[What you need to do] Repeat, please, only the lines from the top of the data down to the line with "MAT['vane_back'] = plain('vane_weight', (0.75, 0.75, 0.76), 0.5)"; include both of those lines.

[Data segment]
★ ★ ★ ★ ★

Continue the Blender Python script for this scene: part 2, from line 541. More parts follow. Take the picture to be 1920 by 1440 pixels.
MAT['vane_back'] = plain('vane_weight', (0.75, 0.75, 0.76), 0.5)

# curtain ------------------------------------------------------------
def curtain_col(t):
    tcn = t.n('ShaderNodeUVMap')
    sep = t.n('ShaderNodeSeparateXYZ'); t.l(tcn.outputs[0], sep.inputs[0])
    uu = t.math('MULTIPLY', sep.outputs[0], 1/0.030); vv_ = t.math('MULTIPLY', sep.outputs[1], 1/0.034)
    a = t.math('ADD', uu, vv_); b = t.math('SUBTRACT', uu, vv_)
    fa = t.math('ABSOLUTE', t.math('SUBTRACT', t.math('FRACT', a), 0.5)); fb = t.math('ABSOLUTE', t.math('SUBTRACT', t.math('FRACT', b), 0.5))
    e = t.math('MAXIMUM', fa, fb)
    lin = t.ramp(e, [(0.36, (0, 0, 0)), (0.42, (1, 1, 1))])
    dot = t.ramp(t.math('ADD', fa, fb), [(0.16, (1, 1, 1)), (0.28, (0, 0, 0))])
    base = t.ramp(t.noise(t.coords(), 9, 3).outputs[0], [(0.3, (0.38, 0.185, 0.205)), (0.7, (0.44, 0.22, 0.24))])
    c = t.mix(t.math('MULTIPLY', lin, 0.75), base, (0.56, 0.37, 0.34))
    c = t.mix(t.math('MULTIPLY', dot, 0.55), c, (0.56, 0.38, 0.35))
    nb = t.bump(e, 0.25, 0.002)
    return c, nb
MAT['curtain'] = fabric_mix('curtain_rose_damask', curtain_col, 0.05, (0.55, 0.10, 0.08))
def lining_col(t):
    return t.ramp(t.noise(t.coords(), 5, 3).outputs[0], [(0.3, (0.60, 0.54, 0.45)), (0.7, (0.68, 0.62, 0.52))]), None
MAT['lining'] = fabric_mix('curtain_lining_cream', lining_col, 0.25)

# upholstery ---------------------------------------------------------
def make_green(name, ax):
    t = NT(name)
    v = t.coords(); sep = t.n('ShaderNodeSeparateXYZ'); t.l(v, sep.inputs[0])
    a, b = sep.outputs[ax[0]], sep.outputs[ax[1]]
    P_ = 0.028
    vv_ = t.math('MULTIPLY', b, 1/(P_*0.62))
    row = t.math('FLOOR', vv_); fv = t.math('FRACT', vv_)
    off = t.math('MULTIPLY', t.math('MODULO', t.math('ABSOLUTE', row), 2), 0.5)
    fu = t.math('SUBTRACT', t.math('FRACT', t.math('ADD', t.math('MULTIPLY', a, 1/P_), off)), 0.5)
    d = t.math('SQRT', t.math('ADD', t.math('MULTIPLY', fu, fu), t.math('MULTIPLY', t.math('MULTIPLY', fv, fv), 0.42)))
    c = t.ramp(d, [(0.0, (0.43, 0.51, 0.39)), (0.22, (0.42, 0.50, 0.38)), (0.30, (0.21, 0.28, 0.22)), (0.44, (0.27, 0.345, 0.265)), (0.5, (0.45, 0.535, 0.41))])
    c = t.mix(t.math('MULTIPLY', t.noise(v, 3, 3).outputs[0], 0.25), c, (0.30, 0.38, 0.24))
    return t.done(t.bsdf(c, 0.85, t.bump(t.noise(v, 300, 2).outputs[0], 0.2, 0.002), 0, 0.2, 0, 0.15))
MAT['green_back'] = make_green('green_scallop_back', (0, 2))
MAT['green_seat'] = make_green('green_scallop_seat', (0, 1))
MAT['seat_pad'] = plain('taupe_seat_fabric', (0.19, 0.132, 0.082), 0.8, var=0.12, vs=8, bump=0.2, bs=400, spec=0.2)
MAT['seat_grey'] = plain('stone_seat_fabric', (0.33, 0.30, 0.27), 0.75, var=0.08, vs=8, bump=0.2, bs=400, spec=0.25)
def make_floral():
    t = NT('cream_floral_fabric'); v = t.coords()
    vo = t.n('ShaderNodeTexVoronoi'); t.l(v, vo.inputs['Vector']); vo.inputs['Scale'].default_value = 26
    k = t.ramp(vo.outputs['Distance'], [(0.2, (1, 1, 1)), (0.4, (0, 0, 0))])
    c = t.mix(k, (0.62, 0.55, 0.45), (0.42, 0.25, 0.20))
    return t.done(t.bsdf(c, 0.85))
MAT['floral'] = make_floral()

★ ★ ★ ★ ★

[Solution to this task]
Continue the Blender Python script for this scene: part 2, from line 541. More parts follow. Take the picture to be 1920 by 1440 pixels.
MAT['vane_back'] = plain('vane_weight', (0.75, 0.75, 0.76), 0.5)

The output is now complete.